RAW DATA:
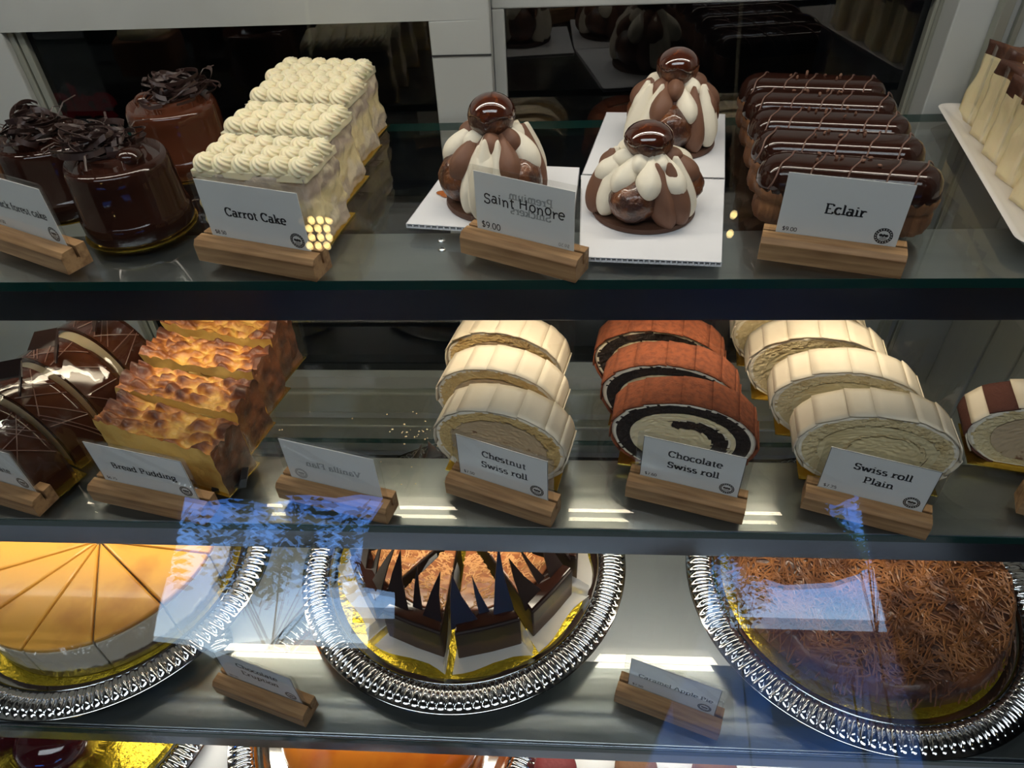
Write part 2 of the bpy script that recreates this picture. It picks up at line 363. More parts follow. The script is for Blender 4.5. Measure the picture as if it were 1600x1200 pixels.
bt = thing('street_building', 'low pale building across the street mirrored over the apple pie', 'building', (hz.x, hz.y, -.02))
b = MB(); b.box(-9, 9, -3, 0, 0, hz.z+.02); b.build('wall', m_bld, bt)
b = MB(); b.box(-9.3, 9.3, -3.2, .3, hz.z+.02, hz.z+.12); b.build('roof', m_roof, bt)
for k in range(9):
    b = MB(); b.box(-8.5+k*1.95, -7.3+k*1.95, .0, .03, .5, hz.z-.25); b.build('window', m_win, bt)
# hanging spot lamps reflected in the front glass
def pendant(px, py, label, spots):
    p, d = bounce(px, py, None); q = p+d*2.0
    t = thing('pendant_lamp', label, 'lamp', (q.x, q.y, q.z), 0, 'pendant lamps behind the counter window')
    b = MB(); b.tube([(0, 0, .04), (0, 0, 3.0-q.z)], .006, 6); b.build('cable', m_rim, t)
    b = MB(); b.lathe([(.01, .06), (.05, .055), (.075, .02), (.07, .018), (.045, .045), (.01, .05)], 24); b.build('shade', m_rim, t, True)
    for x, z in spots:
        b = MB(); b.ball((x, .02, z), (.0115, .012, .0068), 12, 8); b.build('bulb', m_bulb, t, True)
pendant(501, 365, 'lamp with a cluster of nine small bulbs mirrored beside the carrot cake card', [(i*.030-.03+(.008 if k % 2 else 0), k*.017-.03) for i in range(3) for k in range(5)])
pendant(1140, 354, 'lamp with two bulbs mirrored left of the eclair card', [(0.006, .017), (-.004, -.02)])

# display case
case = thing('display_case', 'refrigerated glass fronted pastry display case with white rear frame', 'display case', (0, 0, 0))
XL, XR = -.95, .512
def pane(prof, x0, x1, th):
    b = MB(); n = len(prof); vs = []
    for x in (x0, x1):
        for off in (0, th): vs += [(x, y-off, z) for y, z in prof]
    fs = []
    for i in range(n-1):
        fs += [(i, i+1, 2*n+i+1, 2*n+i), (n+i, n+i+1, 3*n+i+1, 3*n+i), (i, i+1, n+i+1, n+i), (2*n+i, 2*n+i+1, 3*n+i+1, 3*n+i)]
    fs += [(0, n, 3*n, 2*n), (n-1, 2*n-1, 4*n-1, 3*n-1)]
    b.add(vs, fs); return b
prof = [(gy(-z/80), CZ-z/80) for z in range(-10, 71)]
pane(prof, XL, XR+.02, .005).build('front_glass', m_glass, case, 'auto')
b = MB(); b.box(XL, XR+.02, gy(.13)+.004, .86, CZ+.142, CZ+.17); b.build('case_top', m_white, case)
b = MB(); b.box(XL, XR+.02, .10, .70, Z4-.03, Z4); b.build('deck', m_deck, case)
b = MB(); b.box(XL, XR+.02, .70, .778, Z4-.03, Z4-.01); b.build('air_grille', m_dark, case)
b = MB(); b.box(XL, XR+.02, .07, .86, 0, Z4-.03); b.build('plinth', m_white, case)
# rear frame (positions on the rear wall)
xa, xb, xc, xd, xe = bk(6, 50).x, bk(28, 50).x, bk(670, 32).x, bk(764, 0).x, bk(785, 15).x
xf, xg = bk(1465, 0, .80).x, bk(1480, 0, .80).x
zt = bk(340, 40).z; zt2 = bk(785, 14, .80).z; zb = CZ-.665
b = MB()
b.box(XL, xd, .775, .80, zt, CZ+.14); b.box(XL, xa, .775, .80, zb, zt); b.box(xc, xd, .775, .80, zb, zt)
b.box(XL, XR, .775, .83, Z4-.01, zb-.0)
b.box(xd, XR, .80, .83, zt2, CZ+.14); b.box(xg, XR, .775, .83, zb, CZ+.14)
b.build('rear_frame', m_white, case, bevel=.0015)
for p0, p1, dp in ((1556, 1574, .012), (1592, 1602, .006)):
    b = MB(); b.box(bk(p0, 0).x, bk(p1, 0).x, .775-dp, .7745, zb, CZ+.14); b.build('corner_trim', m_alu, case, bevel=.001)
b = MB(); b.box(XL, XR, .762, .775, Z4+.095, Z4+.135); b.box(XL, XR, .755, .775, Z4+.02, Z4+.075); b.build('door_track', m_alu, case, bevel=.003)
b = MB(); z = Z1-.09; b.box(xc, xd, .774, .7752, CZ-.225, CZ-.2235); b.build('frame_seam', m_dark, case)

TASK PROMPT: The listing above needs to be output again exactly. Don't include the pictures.

WRITTEN RESPONSE:
Write part 2 of the bpy script that recreates this picture. It picks up at line 363. More parts follow. The script is for Blender 4.5. Measure the picture as if it were 1600x1200 pixels.
bt = thing('street_building', 'low pale building across the street mirrored over the apple pie', 'building', (hz.x, hz.y, -.02))
b = MB(); b.box(-9, 9, -3, 0, 0, hz.z+.02); b.build('wall', m_bld, bt)
b = MB(); b.box(-9.3, 9.3, -3.2, .3, hz.z+.02, hz.z+.12); b.build('roof', m_roof, bt)
for k in range(9):
    b = MB(); b.box(-8.5+k*1.95, -7.3+k*1.95, .0, .03, .5, hz.z-.25); b.build('window', m_win, bt)
# hanging spot lamps reflected in the front glass
def pendant(px, py, label, spots):
    p, d = bounce(px, py, None); q = p+d*2.0
    t = thing('pendant_lamp', label, 'lamp', (q.x, q.y, q.z), 0, 'pendant lamps behind the counter window')
    b = MB(); b.tube([(0, 0, .04), (0, 0, 3.0-q.z)], .006, 6); b.build('cable', m_rim, t)
    b = MB(); b.lathe([(.01, .06), (.05, .055), (.075, .02), (.07, .018), (.045, .045), (.01, .05)], 24); b.build('shade', m_rim, t, True)
    for x, z in spots:
        b = MB(); b.ball((x, .02, z), (.0115, .012, .0068), 12, 8); b.build('bulb', m_bulb, t, True)
pendant(501, 365, 'lamp with a cluster of nine small bulbs mirrored beside the carrot cake card', [(i*.030-.03+(.008 if k % 2 else 0), k*.017-.03) for i in range(3) for k in range(5)])
pendant(1140, 354, 'lamp with two bulbs mirrored left of the eclair card', [(0.006, .017), (-.004, -.02)])

# display case
case = thing('display_case', 'refrigerated glass fronted pastry display case with white rear frame', 'display case', (0, 0, 0))
XL, XR = -.95, .512
def pane(prof, x0, x1, th):
    b = MB(); n = len(prof); vs = []
    for x in (x0, x1):
        for off in (0, th): vs += [(x, y-off, z) for y, z in prof]
    fs = []
    for i in range(n-1):
        fs += [(i, i+1, 2*n+i+1, 2*n+i), (n+i, n+i+1, 3*n+i+1, 3*n+i), (i, i+1, n+i+1, n+i), (2*n+i, 2*n+i+1, 3*n+i+1, 3*n+i)]
    fs += [(0, n, 3*n, 2*n), (n-1, 2*n-1, 4*n-1, 3*n-1)]
    b.add(vs, fs); return b
prof = [(gy(-z/80), CZ-z/80) for z in range(-10, 71)]
pane(prof, XL, XR+.02, .005).build('front_glass', m_glass, case, 'auto')
b = MB(); b.box(XL, XR+.02, gy(.13)+.004, .86, CZ+.142, CZ+.17); b.build('case_top', m_white, case)
b = MB(); b.box(XL, XR+.02, .10, .70, Z4-.03, Z4); b.build('deck', m_deck, case)
b = MB(); b.box(XL, XR+.02, .70, .778, Z4-.03, Z4-.01); b.build('air_grille', m_dark, case)
b = MB(); b.box(XL, XR+.02, .07, .86, 0, Z4-.03); b.build('plinth', m_white, case)
# rear frame (positions on the rear wall)
xa, xb, xc, xd, xe = bk(6, 50).x, bk(28, 50).x, bk(670, 32).x, bk(764, 0).x, bk(785, 15).x
xf, xg = bk(1465, 0, .80).x, bk(1480, 0, .80).x
zt = bk(340, 40).z; zt2 = bk(785, 14, .80).z; zb = CZ-.665
b = MB()
b.box(XL, xd, .775, .80, zt, CZ+.14); b.box(XL, xa, .775, .80, zb, zt); b.box(xc, xd, .775, .80, zb, zt)
b.box(XL, XR, .775, .83, Z4-.01, zb-.0)
b.box(xd, XR, .80, .83, zt2, CZ+.14); b.box(xg, XR, .775, .83, zb, CZ+.14)
b.build('rear_frame', m_white, case, bevel=.0015)
for p0, p1, dp in ((1556, 1574, .012), (1592, 1602, .006)):
    b = MB(); b.box(bk(p0, 0).x, bk(p1, 0).x, .775-dp, .7745, zb, CZ+.14); b.build('corner_trim', m_alu, case, bevel=.001)
b = MB(); b.box(XL, XR, .762, .775, Z4+.095, Z4+.135); b.box(XL, XR, .755, .775, Z4+.02, Z4+.075); b.build('door_track', m_alu, case, bevel=.003)
b = MB(); z = Z1-.09; b.box(xc, xd, .774, .7752, CZ-.225, CZ-.2235); b.build('frame_seam', m_dark, case)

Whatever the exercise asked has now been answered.